On board the boy is asleep. My wife and I relax… then there’s beeping from the luggage

There’s trepidation now when flying with my son. He’s had a few, shall we say, loud flights lately, and we’re worried we’ll find ourselves owners of the hated noisy baby on a packed plane.

Luckily, he’s just settled in for a nap when an air steward approaches. ‘Excuse me,’ she says, ‘our security would like to have a quick word with you.’

Maybe it’s a Northern Irish thing, but when a figure of authority accuses me of anything I immediately lose all faith in my own innocence. ‘Surely, I didn’t pack machine gun parts in my luggage,’ I think to myself, unlooping the baby from my seatbelt and passing him to my wife. She looks more stressed than me, but I can’t tell if that’s because she’s been smuggling heroin in our suitcase. I smile, shrug and affect the manner of a flamboyantly innocent person as I disembark which, in hindsight, must have made me look like a gormless smuggler on Nothing to Declare who ends up doing 20 years for bringing puffin eggs to Perth.

It turned out our baby monitor was the culprit. It had turned itself on, causing its batteries to run down and then making horrific, clanging beeps so loud they could raise the dead. This noise had been detected by baggage handlers and, while it’s customary to decry the joyless overreach of security checks, I admit that beeping from stowed luggage is worthy of alarm.

They tell me to remove the batteries, and I do so with such a proliferation of smirks and handshakes that the entire left side of the plane – noses pressed up against the glass in the hopes they see me carted off at gunpoint – can tell this has all been a brief, but hilarious, misunderstanding.

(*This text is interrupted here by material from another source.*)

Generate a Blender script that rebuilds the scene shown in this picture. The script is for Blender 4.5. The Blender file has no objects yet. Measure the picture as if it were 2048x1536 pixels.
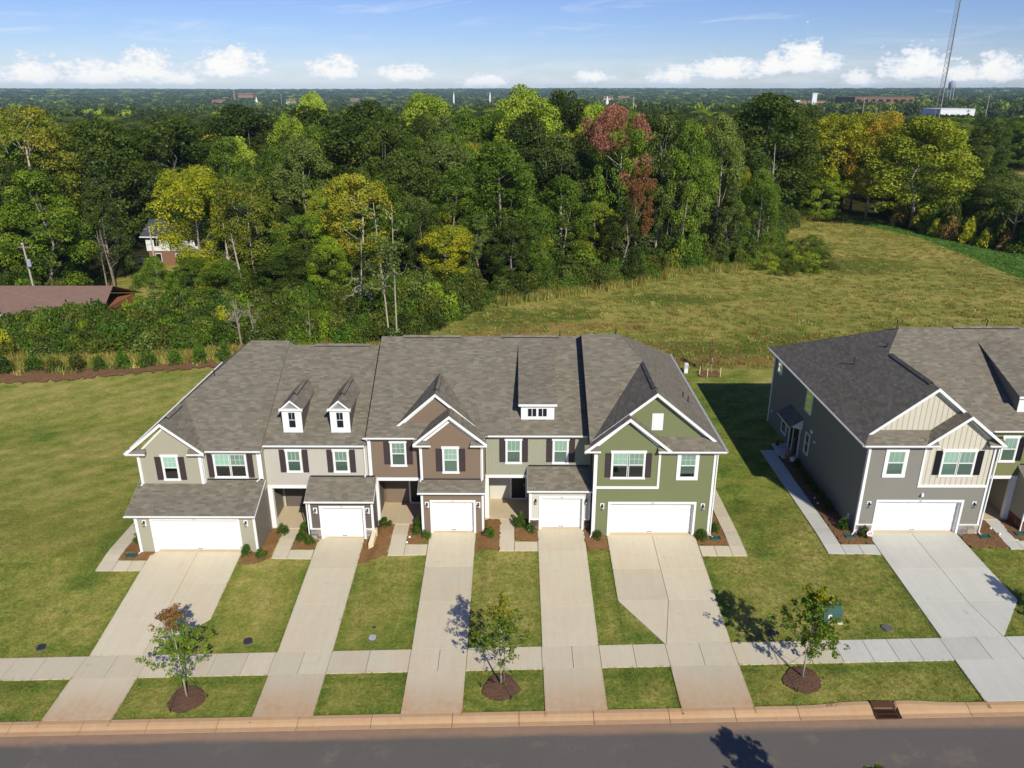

Alas, things do not end there. I’ve only just retaken my seat when a man in full air-traffic control gear approaches to tell us that, by letting me take the batteries from my luggage, they had violated procedure and the entire plane now has to disembark, retrieve their luggage and go through security again. ‘The entire plane?’ I ask, my face now scarlet with horror. ‘Yes,’ he replies, his hi-viz ear defenders and giant gloves giving him the uncanny look of an oil-rig worker from a children’s book, only one who has paused from turning a giant crank on a sea platform to make my family and me figures of unanimous public disgust.

We bow our heads for the next hour as every passenger disembarks, is rechecked and reboards the plane, and all – we imagine – sustaining themselves by focusing their energy on a deep and concentrated hatred of us.

Through it all, the boy sleeps – one tiny mercy in the most excruciating afternoon of our lives. ‘Good thing he didn’t wake up,’ I whisper to my wife, as we finally approach Dublin. ‘Yes,’ she agrees through gritted teeth. ‘I mean, that could have been really embarrassing for us.’